European Tour Encourages Its Players To Compete In Native Tournaments

Henrik Stenson is on the 15-man tournament committee that OK’d the incentive
The European Tour, in an effort to "appeal to sponsors," has approved an "'encouragement incentive' for players to commit to at least one native event," according to Alex Miceli of GOLF WEEK. If players do not compete in a native event, the "mandatory minimum number of tournaments for membership jumps from 13 to 15." The move comes "just one year after the tour, fighting an outflow of talent to the U.S., raised the tournament minimum from 12 to 13." European Tour COO Keith Waters called it a “commercial reality” to attract sponsors by retaining top players. Sweden’s Henrik Stenson, who is on the 15-man tournament committee that "OK’d the incentive, likely will swap the Memorial Tournament next spring for the Scandinavian Masters." Sweden's Jonas Blixt said, "I know they're trying to protect the tour. Hopefully, they'll play it anyway, but it's kind of unfair to the guys to have a tournament in their home country and the guys that don't have one because it doesn't affect them at all." British golfer Lee Westwood said, "I didn't see the point in doing it, to be honest. It was making a rule just for the sake of it." Miceli noted for the "numerous South Africans" on both the European and PGA Tour, the "stakes will be doubled." Because South Africa "hosts seven tournaments, they will be asked to play at least two." South African golfer Charl Schwartzel said, "I don't get why they want to force a guy to play somewhere. Guys are going to give up their memberships" (GOLF WEEK, 9/2).

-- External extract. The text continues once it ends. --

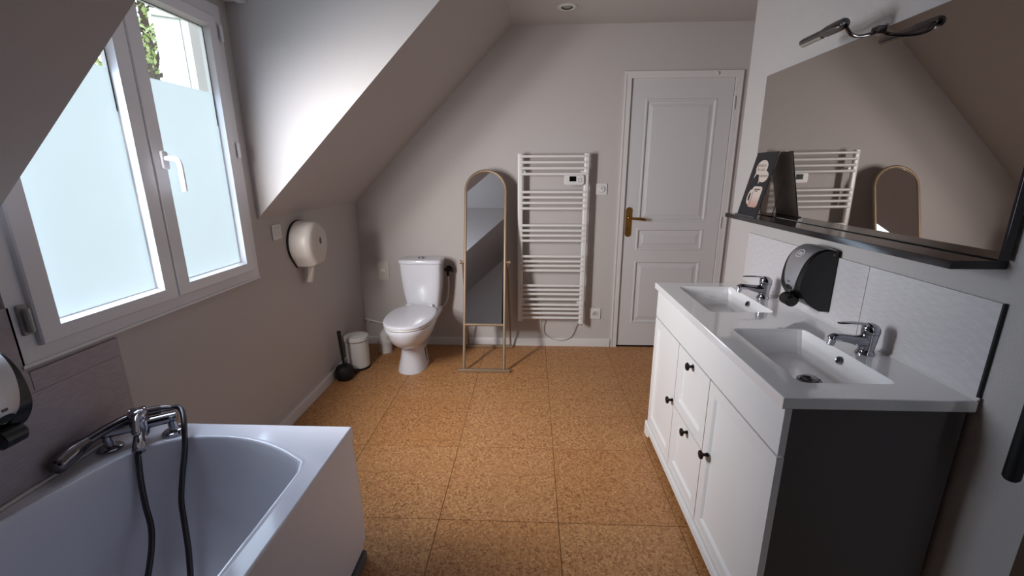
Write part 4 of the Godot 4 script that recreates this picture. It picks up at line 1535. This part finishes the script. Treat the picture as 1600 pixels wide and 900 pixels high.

CONVERSION RATE: In Scotland, Martin Dempster reported a "record number of Americans have entered this season's European Tour Qualifying School." The 86 U.S. players entered is "double last year's total." The decision by more Americans to "turn their attention to Europe in an attempt to get a foot on the ladder is also likely to have been influenced by changes to the PGA Tour Qualifying School." It no longer "offers instant promotion to the money-spinning main circuit, with the developmental Web.com Tour now being the primary path to get a PGA Tour card" (SCOTSMAN, 9/4).